-- start of Data excerpts --

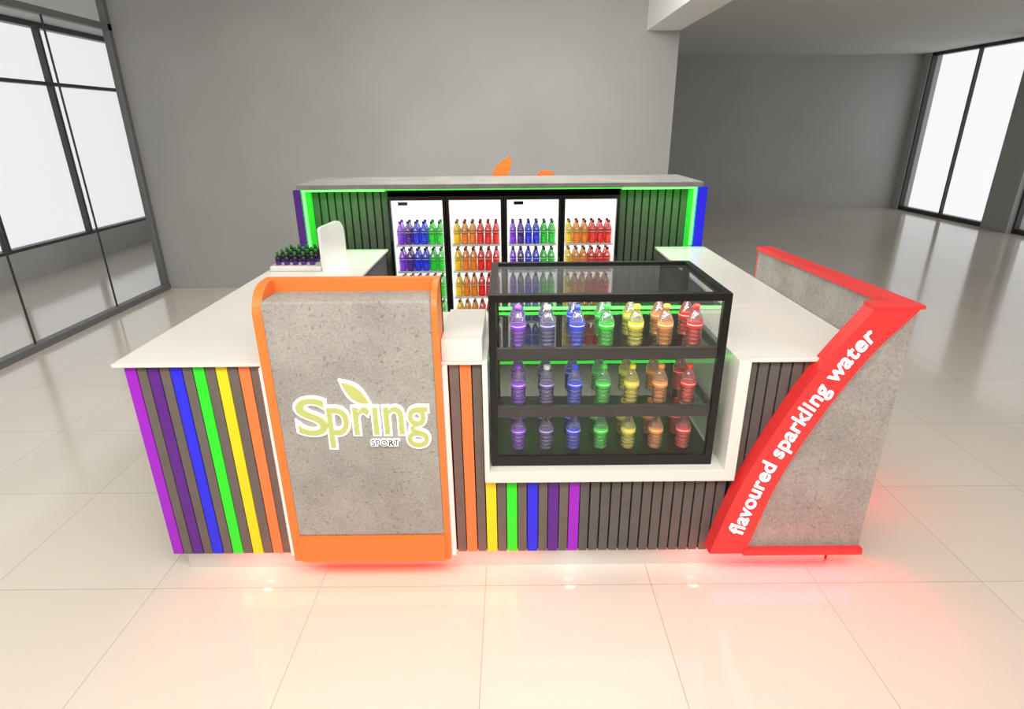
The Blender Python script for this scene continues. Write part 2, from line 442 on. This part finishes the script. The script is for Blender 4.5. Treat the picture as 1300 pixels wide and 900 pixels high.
# ------------------------------------------------------------ display case
C = empty('glass_display_case')
x0, x1, y0, y1, z0, z1 = -.085, .80, 2.04, 2.60, .531, 1.243
f = MB(); w = .027
f.box(x0, x1, y0, y1, z0, z0+.045, M_black)
for xa in (x0, x1-w):
    for ya in (y0, y1-w): f.box(xa, xa+w, ya, ya+w, z0+.045, z1-w, M_black)
f.box(x0, x1, y0, y0+w, z1-w, z1, M_black); f.box(x0, x1, y1-w, y1, z1-w, z1, M_black)
f.box(x0, x0+w, y0+w, y1-w, z1-w, z1, M_black); f.box(x1-w, x1, y0+w, y1-w, z1-w, z1, M_black)
M_bar = mat('dark_shelf_edge', (46,42,40), .35)
for zz in (.995, .752):
    f.box(x0+w, x1-w, y0+.012, y0+.03, zz-.008, zz+.036, M_bar)
    f.box(x0+w, x1-w, y1-.03, y1-.018, zz, zz+.036, M_bar)
    f.box(x0+.008, x0+.02, y0+w, y1-w, zz, zz+.03, M_bar); f.box(x1-.02, x1-.008, y0+w, y1-w, zz, zz+.03, M_bar)
f.obj('black_frame', C)
gl = MB()
def sheet(a, m): gl.quad(a, m)
sheet([(x0+w,y0+.006,z0+.045),(x1-w,y0+.006,z0+.045),(x1-w,y0+.006,z1-w),(x0+w,y0+.006,z1-w)], M_glass)
sheet([(x0+w,y0+w,z1-.008),(x1-w,y0+w,z1-.008),(x1-w,y1-w,z1-.008),(x0+w,y1-w,z1-.008)], M_glass)
for xx in (x0+.006, x1-.006):
    sheet([(xx,y0+w,z0+.045),(xx,y1-w,z0+.045),(xx,y1-w,z1-w),(xx,y0+w,z1-w)], M_glass)
sheet([(x0+w,y1-.010,z0+.045),(x1-w,y1-.010,z0+.045),(x1-w,y1-.010,z1-w),(x0+w,y1-.010,z1-w)], M_gback)
for zz in (1.024, .781): sheet([(x0+.02,y0+.03,zz),(x1-.02,y0+.03,zz),(x1-.02,y1-.03,zz),(x0+.02,y1-.03,zz)], M_gshelf)
gl.obj('glass_panes', C)
lg = MB()
for zz in (1.031, .788): lg.box(x0+w, x1-w, y1-.044, y1-.031, zz, zz+.010, M_gled)  # glowing bars imitate green LED reflections in the case glass
lg.obj('green_led_glow_strips', C)
light('case_fill', (.36, y0+.045, z1-.03), (.36, y0+.20, z0), 1.2, .8, .015, (1, 1, 1), C)  # added fill light to brighten the bottles, not a fitting of the case
bt = MB()
names = ['violet', 'indigo', 'blue', 'green', 'yellow', 'orange', 'red']
for zz in (1.0245, .7815, .5765):
    for r_ in range(2):
        for i, n in enumerate(names):
            bottle(bt, .024+i*.112, y0+.070+r_*.12, zz, BC[n], BL[n], M_capw if n in ('indigo',) else BL[n], .160, .029, 20, M_lab, BP[n], BP[n])
bt.obj('water_bottles', C)

# ------------------------------------------------------------ fridges
def fridge(name, fx, colors, disp):
    F = empty(name); w = .418; x0 = fx; x1 = fx+w; y0 = 4.34; y1 = 4.83; z1 = 1.345; e = .021
    s = MB()
    s.box(x0, x0+.02, y0+.03, y1, .03, z1, M_black); s.box(x1-.02, x1, y0+.03, y1, .03, z1, M_black)
    s.box(x0+.02, x1-.02, y0+.03, y1, z1-.03, z1, M_black); s.box(x0+.02, x1-.02, y0+.03, y1, .03, .12, M_black)
    s.box(x0+.02, x1-.02, y1-.02, y1, .12, z1-.03, M_black)
    for xa in (x0+.03, x1-.07):
        for ya in (y0+.06, y1-.1): s.box(xa, xa+.04, ya, ya+.04, 0, .03, M_black)
    s.box(x0, x0+e, y0, y0+.028, .05, z1, M_black); s.box(x1-e, x1, y0, y0+.028, .05, z1, M_black)
    s.box(x0+e, x1-e, y0, y0+.028, z1-.025, z1, M_black); s.box(x0+e, x1-e, y0, y0+.028, .05, .12, M_black)
    s.box(x1-.020, x1-.010, y0-.02, y0, .55, .9, M_dark)
    s.obj('cabinet', F)
    l = MB()
    l.box(x0+.021, x1-.021, y1-.03, y1-.021, .121, z1-.031, M_lit)
    l.box(x0+.021, x0+.028, y0+.04, y1-.03, .121, z1-.031, M_lit); l.box(x1-.028, x1-.021, y0+.04, y1-.03, .121, z1-.031, M_lit)
    l.box(x0+.021, x1-.021, y0+.035, y0+.039, 1.20, z1-.031, M_lit)
    l.obj('lit_interior', F)
    if disp: MB().box(x0+.07, x0+.14, y0+.029, y0+.034, 1.28, 1.303, M_black).obj('temperature_display', F)
    sh = MB(); bo = MB()
    for zz in (.985, .783, .58, .375, .17):
        sh.box(x0+.028, x1-.028, y0+.05, y0+.056, zz-.012, zz+.004, M_shelf)
        sh.box(x0+.028, x1-.028, y0+.056, y1-.04, zz-.004, zz, M_shelf)
        for r_ in range(2):
            for i, n in enumerate(colors):
                bottle(bo, x0+.062+i*.059, y0+.09+r_*.09, zz, BF[n], BFL[n], BFC[n], .172, .0262, 12, M_lab, BF[n], BFP[n])
    sh.obj('shelves', F); bo.obj('juice_bottles', F)
    MB().quad([(x0+e,y0+.012,.12),(x1-e,y0+.012,.12),(x1-e,y0+.012,z1-.025),(x0+e,y0+.012,z1-.025)], M_glass).obj('door_glass', F)
A = ['violet', 'indigo', 'blue', 'blue', 'green', 'green']
B = ['yellow', 'orange', 'orange', 'red', 'red', 'red']
for i in range(4):
    fridge('drinks_fridge' if i == 0 else 'drinks_fridge.%03d' % i, -.893+i*.4225, A if i % 2 == 0 else B, i % 2 == 0)

# ------------------------------------------------------------ fridge surround
U = empty('fridge_surround_unit')
MB().box(-1.485, 1.335, 4.19, 4.86, 1.410, 1.445, M_conc2).obj('concrete_shelf', U, bevel=.004)
u = MB()
u.box(-1.515, -1.462, 4.202, 4.86, 0, 1.408, M_purp); u.box(1.305, 1.372, 4.202, 4.86, 0, 1.408, M_blue)
u.obj('end_panels', U)
u = MB()
for a, b2 in ((-1.461, -.897), (.80, 1.304)):
    u.box(a, b2, 4.44, 4.46, 0, 1.409, M_back)
    n = int((b2-a)/.056)
    for i in range(n):
        xx = a+(b2-a)*(i+.5)/n
        u.box(xx-.022, xx+.022, 4.42, 4.44, 0, 1.409, M_dgrey)
u.box(-1.46, 1.30, 4.845, 4.86, 0, 1.409, M_back)
u.obj('slat_panels', U)
u = MB()
u.box(-1.46, -.88, 4.215, 4.23, 1.396, 1.408, M_gled); u.box(.78, 1.30, 4.215, 4.23, 1.396, 1.408, M_gled)
u.box(-.88, .78, 4.22, 4.23, 1.401, 1.408, M_gled2)
u.box(-1.461, -1.446, 4.23, 4.245, 1.002, 1.396, M_gled); u.box(1.288, 1.304, 4.23, 4.245, 1.002, 1.396, M_gled)
u.box(-1.461, -1.457, 4.246, 4.418, .3, 1.408, M_glow); u.box(1.300, 1.304, 4.246, 4.418, .3, 1.408, M_glow)  # added glowing linings imitate LED spill on the inner end faces
u.obj('green_led_glow_strips', U)
light('green_glow_1', (-1.18, 4.27, 1.405), (-1.18, 4.1, 0), 1.2, .5, .06, (.05, 1, .05), U)
light('green_glow_2', (1.05, 4.27, 1.405), (1.05, 4.1, 0), 1.2, .5, .06, (.05, 1, .05), U)

Gs = empty('leaf_logo_sign'); p = MB()
M_leafo = mat('leaf_orange', (214,112,28), .5)
p.xz(leafpts((.008, 1.60), (-.13, 1.36), .065), 4.865, 4.885, M_leafo)
p.xz([(.28+.10*math.cos(2*math.pi*i/28), 1.385+.10*math.sin(2*math.pi*i/28)) for i in range(28)], 4.865, 4.885, M_leafo)
p.obj('orange_leaf', Gs, recalc=True)

# ------------------------------------------------------------ sampling tray + counter sign
T = empty('sample_bottle_tray'); p = MB()
p.box(-1.465, -1.155, 3.50, 3.90, 1.0, 1.03, M_ctr); p.obj('tray', T, bevel=.004)
p = MB(); M_ds = mat('dark_sample_bottle', (30,26,40), .2); M_dg = mat('sample_cap_green', (40,110,40), .4); M_dv = mat('sample_label_violet', (95,40,150), .4)
for j in range(4):
    for i in range(5):
        p.lathe(-1.43+i*.052, 3.56+j*.08, 1.03, [(.018,0,M_dv),(.018,.02,M_ds),(.018,.045,M_ds),(.008,.058,M_dg),(.010,.06,M_dg),(.010,.078,M_dg)], 10)
p.obj('sample_bottles', T)
Z = MB(); a = Vector((-1.150, 3.50)); d = Vector((.03, .40)); n = Vector((1, -.08)).normalized()*.018
pts = [(0, 1.0), (1, 1.0), (1, 1.16)]
for i in range(0, 9):
    t = math.pi/2*i/8; pts.append((1-.30*(1-math.cos(t)), 1.16+.10*math.sin(t)))
for i in range(0, 5):
    t = math.pi/2*i/4; pts.append((.08-.08*math.sin(t), 1.24+.02*math.cos(t)))
Z.prism(pts, lambda s, z, k: (a.x+d.x*s+n.x*k, a.y+d.y*s+n.y*k, z), M_ctr)
Z.obj('counter_sign_board', recalc=True)

# ------------------------------------------------------------ lights, world, camera
light('ceiling_light', (0, .2, 3.1), (0, 1.6, 0), 200, 3.4, 1.6, (1, .968, .915))
light('ceiling_light', (0, 4.5, 3.12), (0, 5.6, 0), 130, 2.2, .9, (1, .985, .96))
light('ceiling_light', (-2.8, .4, 3.12), (-2.6, .7, 0), 58, 1.2, 1.6, (1, .968, .915))
light('ceiling_light', (2.9, .2, 3.12), (2.7, .5, 0), 52, 1.2, 1.6, (1, .968, .915))
W = bpy.data.worlds.new('overcast_sky'); sc.world = W; W.use_nodes = True
W.node_tree.nodes['Background'].inputs['Color'].default_value = (.985, .99, 1, 1)
W.node_tree.nodes['Background'].inputs['Strength'].default_value = 1.05

cd = bpy.data.cameras.new('camera'); cam = bpy.data.objects.new('camera', cd); COL.objects.link(cam)
cd.sensor_width = 36; cd.lens = 742/1300*36; cd.clip_start = .02; cd.clip_end = 200
cam.matrix_world = Matrix.Translation((0, 0, 1.81)) @ Matrix.Rotation(math.radians(90-21.3), 4, 'X') @ Matrix.Rotation(math.radians(-.5), 4, 'Z')
sc.camera = cam
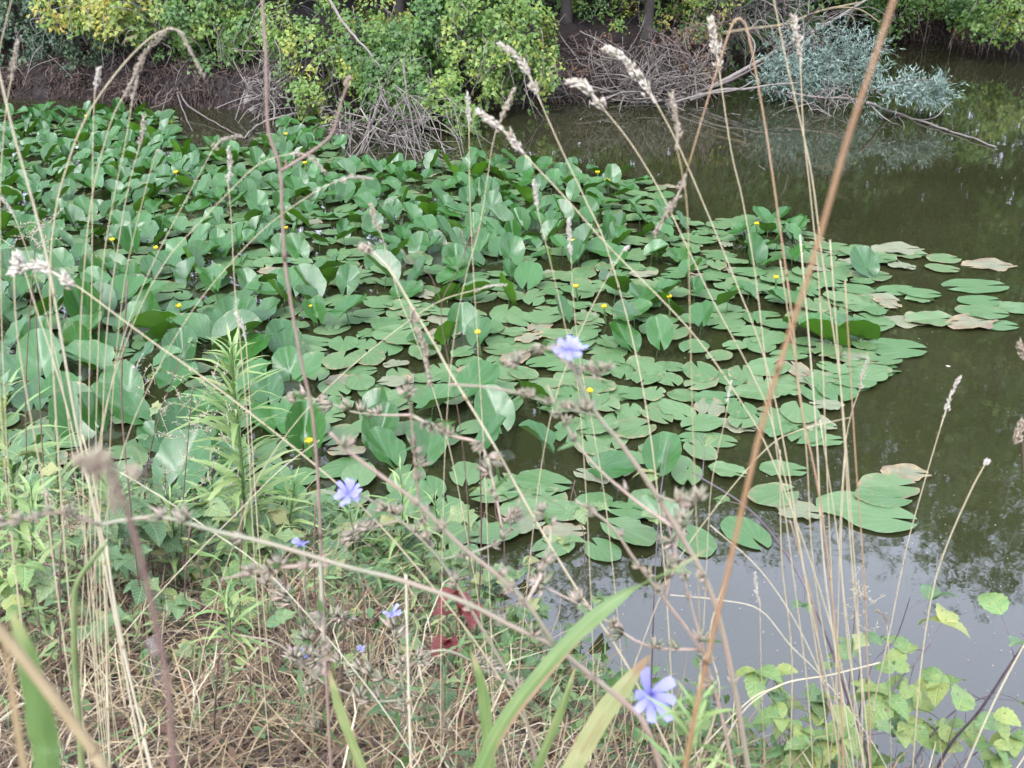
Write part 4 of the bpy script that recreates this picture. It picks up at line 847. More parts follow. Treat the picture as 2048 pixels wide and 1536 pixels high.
# ------------------------------------------------------------------ near bank: grasses
def spikelet(mb, p, d, l, w, tint):
    n = d.orthogonal().normalized(); b = d.cross(n)
    V = [p] + [p + d * l * .4 + (n * math.cos(a) + b * math.sin(a)) * w for a in (0, 2.09, 4.19)] + [p + d * l]
    mb.add(V, [(0, 2, 1), (0, 3, 2), (0, 1, 3), (4, 1, 2), (4, 2, 3), (4, 3, 1)], tint)
def seed_head(root, pts, wpx_m, dens=1.0, loose=0.3, tint=.65, gaps=True, mat='seed'):
    """cocksfoot head: clumps of flat spikelets packed along the axis pts (base to tip)"""
    sp = smooth_path(pts, 10); T, _ = frames(sp); L = sum((sp[i + 1] - sp[i]).length for i in range(len(sp) - 1)); mb = MB()
    tube(mb, sp, wpx_m * .14, wpx_m * .06, 4, tint * .8)
    n = int(130 * dens); ph = rng.uniform(0, 6)
    for i in range(n):
        t = i / n; k = t * (len(sp) - 1); a = int(k); p = sp[a].lerp(sp[min(a + 1, len(sp) - 1)], k - a)
        env = (.45 + .55 * abs(math.sin(t * 9 + ph))) * (1 - .55 * t) if gaps else (1 - .5 * t)
        if t < .35 and gaps and math.sin(t * 18 + ph) < -.2: continue
        o = rand_unit(); o = (o - T[a] * o.dot(T[a]) * .9).normalized()
        d = (T[a] * 1.0 + o * (loose + .12)).normalized()
        spikelet(mb, p + o * wpx_m * .42 * env * rng.random(), d, wpx_m * rng.uniform(.45, .9) * (.6 + .4 * env), wpx_m * .11, min(1, max(0, tint - .04 + rng.uniform(-.25, .25))))
    mb.build('seed_head', M[mat], root)
def stalk_world(px, Y0, Y1=None):
    """px runs tip to foot; Y0 at the tip, Y1 at the foot; then carried on down to the ground"""
    Y1 = Y0 if Y1 is None else Y1; n = len(px)
    w = [P(u, v, Y0 + (Y1 - Y0) * i / max(1, n - 1)) for i, (u, v) in enumerate(px)]
    p = w[-1].copy(); d = (w[-1] - w[-2]).normalized()
    if d.z > -.2: d = Vector((d.x * .5, d.y * .5, -1)).normalized()
    g = 0
    while p.z > gz(p.x, p.y) - .02 and g < 60:
        d = (d + Vector((0, 0, -.06))).normalized(); p = p + d * .05; g += 1
        if g % 4 == 0: w.append(p.copy())
    w.append(p.copy()); return w
def grass(label, Y, stem, head=None, wpx=3.2, hw=15, dens=1, loose=.3, mat='straw', tint=.72, name='grass_stalk', leaf=None, heads=None, Y1=None, cat='grass', ht=.72, forks=None, group='dry grass stalks on the near bank', knots=True):
    """stem: pixels tip to foot, head: pixels base to tip"""
    w = stalk_world(stem, Y, Y1); t = thing(name, w[-1], label, cat, group)
    sp = smooth_path(w, 5); k = mpp(w[0]) * wpx * .5 * .78
    mb = MB(); tube(mb, sp, k * .8, k * 1.25, 6, [min(1, max(0, tint + .18 * math.sin(i * .7) * nz(i * .3, 0, 1, Y))) for i in range(len(sp)) for _ in range(6)] + [tint, tint]); mb.build('stem', M[mat], t)
    if knots:
        for q in (.35, .62):
            i = int(q * (len(sp) - 2)); mb = MB(); d = (sp[i + 1] - sp[i]).normalized(); tube(mb, [sp[i] - d * k * 3, sp[i], sp[i] + d * k * 3], k * 1.3, k * 1.3, 6, tint * .55, rfun=lambda z: k * (1.1 + (.35 if wpx < 15 else .12) * (1 - abs(2 * z - 1)))); mb.build('stem_node', M[mat], t)
    for h in ([head] if head else []) + (heads or []):
        hp = [P(u, v, Y) for u, v in h]; seed_head(t, hp, mpp(hp[0]) * hw, dens, loose, ht)
    for f in forks or []:
        pts, fw = f; mb = MB(); fp = smooth_path([P(u, v, Y) for u, v in pts], 5); tube(mb, fp, mpp(fp[0]) * fw * .5, mpp(fp[0]) * fw * .3, 6, tint); mb.build('side_branch', M[mat], t)
    for lf in leaf or []:
        lp = smooth_path([P(u, v, Y + .02) for u, v in lf[0]], 5); n = len(lp); mb = MB(); wd = mpp(lp[0]) * lf[1] * .5
        strip(mb, lp, [wd * (1 - (i / (n - 1)) ** 1.5 * .9) for i in range(n)], Vector((.6, -.5, .6)), .4, tint + .05, 1.2); mb.build('dry_leaf', M[mat], t)
    return t
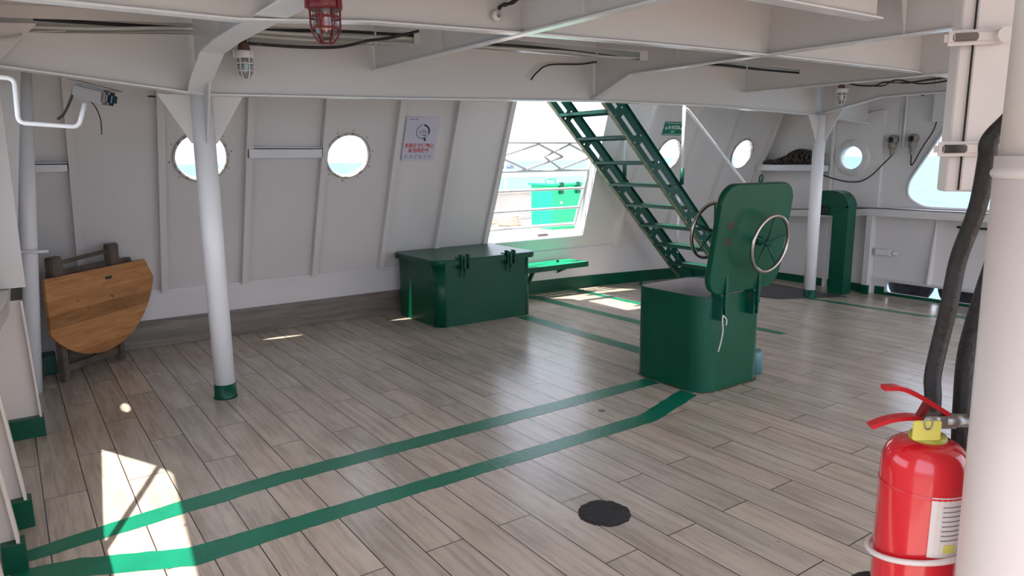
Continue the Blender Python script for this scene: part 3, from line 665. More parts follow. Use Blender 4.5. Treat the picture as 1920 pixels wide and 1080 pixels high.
# ------------------------------------------------------------ security camera on its bent pipe
t = thing('security_camera', (-4.0, 0.34, 1.9), 'grey bullet security camera on a bent white pipe under the girder', 'camera')
bm = B(); tube(bm, round_path([(-4.0, -0.187, 1.985), (-4.0, 0.10, 1.975), (-4.0, 0.095, 1.78), (-4.0, 0.33, 1.765), (-4.0, 0.365, 1.875)], .03), .010, 12); obj('pipe_bracket', bm, POSTW, t, 'bent white pipe')
ca = Vector((-4.0, 0.335, 1.935)); cb = Vector((-3.90, 0.455, 1.895)); d = (cb-ca).normalized()
bm = B(); bar(bm, ca, cb, .075, .07, bev=.012); obj('housing', bm, CAMG, t)
bm = B(); bar(bm, ca + Vector((0, 0, .043)) - d*.01, cb + Vector((0, 0, .043)) + d*.045, .092, .008, bev=.003); obj('sunshield', bm, CAMG, t)
bm = B(); bar(bm, cb - d*.005, cb + d*.03, .066, .062, bev=.014); obj('lens_window', bm, CAMD, t, 'dark blue glossy lens window')
bm = B(); tube(bm, [ca + Vector((0, -.01, 0)), (-4.02, .31, 1.89), (-4.03, .28, 1.83), (-4.04, .25, 1.80)], .006, 8, smooth_path=5); obj('lead', bm, BLACK, t, 'black lead')
bm = B(); tube(bm, [(-4.0, .375, 1.90), (-3.98, .405, 1.86), (-3.97, .42, 1.80), (-3.97, .418, 1.73)], .003, 6, smooth_path=5); obj('loose_wire', bm, BLACK, t, 'thin dangling wire')

# ------------------------------------------------------------ left corner pipe with clamp, valve fitting
t = thing('drain_pipe', (-5.90, 0.043, 0), 'tall white vertical pipe at the left edge beside the folded table', 'pipe')
bm = B(); cyl(bm, (-5.90, 0.030, 0.0), (-5.90, 0.205, 2.25), .050, 20); obj('pipe', bm, POSTW, t)
bm = B(); tube(bm, [(-5.835, 0.04, 1.01), (-5.835, .17, 1.00), (-5.85, .215, 1.0)], .012, 8); obj('clamp', bm, POSTW, t)
t = thing('valve_fitting', (-3.2, -0.04, 1.7), 'weathered pale valve fitting with a blue tag at the left edge', 'fitting')
bm = B(); lathe(bm, [(.02, -.05), (.045, -.045), (.05, 0), (.04, .03), (.02, .04)], (-3.2, -.045, 1.735), (0, 0, 1), 18)
lathe(bm, [(.022, -.16), (.028, -.12), (.022, -.06)], (-3.2, -.05, 1.735), (0, 0, 1), 14); obj('valve_body', bm, OLDSOCK, t)
bm = B(); box(bm, -3.19, -3.17, -.045, -.01, 1.655, 1.685); obj('blue_tag', bm, paint('blue_tag', (0.02, 0.05, 0.2)), t, 'dark blue tag')
bm = B(); tube(bm, [(-3.97, -0.215, 2.08), (-3.05, -0.215, .92)], .017, 10); struct('trim_31', bm, OUTW)
bm = B(); box(bm, -0.55, 16, -4.0, -0.62, -.12, -.02); box(bm, -7.0, -0.55, -1.6, -.62, -.12, -.02); struct('bounce_deck_side', bm, DECKBOUNCE)  # unseen deck added to bounce warm light up to the ceiling
bm = B(); box(bm, -7.0, 16, -4.1, -4.0, -.12, 1.0) ; struct('added_bulwark_side', bm, OUTW)  # unseen bulwark added against cyan light from the open sea side
# ------------------------------------------------------------ folded round table leaning in the left corner
TD = Vector((-1, 1, 0)).normalized(); TN = Vector((1, 1, 0)).normalized()   # along the board, toward the camera side
TB = Vector((-6.06, 0.21, 0))
t = thing('folding_table', TB, 'folded round wooden table with a half disc pine top standing in the left corner', 'table')
TC = TB + TD*0.400 + TN*0.03 + Vector((0, 0, 0.79))      # centre of the straight upper edge
def disc_outline(r_, clip=-.51):
    a0 = math.acos(clip/r_); out = [(clip, 0.0)]
    return out + [(r_*math.cos(a), -r_*math.sin(a)) for a in [a0*(1-k/26) for k in range(26)]] + [(r_, 0.0)]
def tpl(bm, outl, off, th, dz=0): return plate(bm, outl, [], TC + TN*off + Vector((0, 0, dz)), TD, (0, 0, 1), -th)
bm = B(); tpl(bm, disc_outline(0.655), 0.03, .022); obj('tabletop_leaf', bm, TABLEW, t, 'front half disc leaf of orange pine')
bm = B(); tpl(bm, disc_outline(0.64, -.40), -0.04, .022, .03); obj('tabletop_leaf', bm, DWOOD, t, 'dark rear leaf')
for a, top in ((0.03, 0.93), (0.62, 0.96)):
    p = TB + TD*a - TN*0.0
    bm = B(); bar(bm, p + TN*.0, p + Vector((0, 0, .62)), .055, .05, TN, .004); obj('leg', bm, DWOOD, t)
    bm = B(); bar(bm, p + Vector((0, 0, .60)) + TD*.02, p + TD*.02 + Vector((0, 0, top)), .11, .06, TN, .010); obj('bearing_block', bm, DWOOD, t, 'rounded grey wooden bearing block')
    q = p - TN*.22
    bm = B(); bar(bm, q, q + Vector((0, 0, .62)), .05, .045, TN, .004); obj('leg', bm, DWOOD, t)
bm = B(); bar(bm, TB + TD*.06 + Vector((0, 0, .875)), TB + TD*.60 + Vector((0, 0, .905)), .02, .028); obj('rail', bm, DWOOD, t)
bm = B(); bar(bm, TB + TD*.05 + Vector((0, 0, .09)), TB + TD*.60 + Vector((0, 0, .09)), .02, .05); obj('stretcher', bm, DWOOD, t)
bm = B(); bar(bm, TC + TN*.031 + TD*.07 + Vector((0, 0, -.085)), TC + TN*.031 + TD*.14 + Vector((0, 0, -.085)), .004, .022); obj('hinge', bm, CHROME, t)
t = tag(obj('green_block', box(B(), -6.55, -6.35, 0.02, 0.2, 0, .14, .01), GREEN), 'low green block on the floor behind the folded table', 'block')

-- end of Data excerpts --

* Directive
Copy out every line holding the string "parts".

* Complete output
Write part 4 of the bpy script that recreates this picture. It picks up at line 847. More parts follow. Treat the picture as 2048 pixels wide and 1536 pixels high.
Continue the Blender Python script for this scene: part 3, from line 665. More parts follow. Use Blender 4.5. Treat the picture as 1920 pixels wide and 1080 pixels high.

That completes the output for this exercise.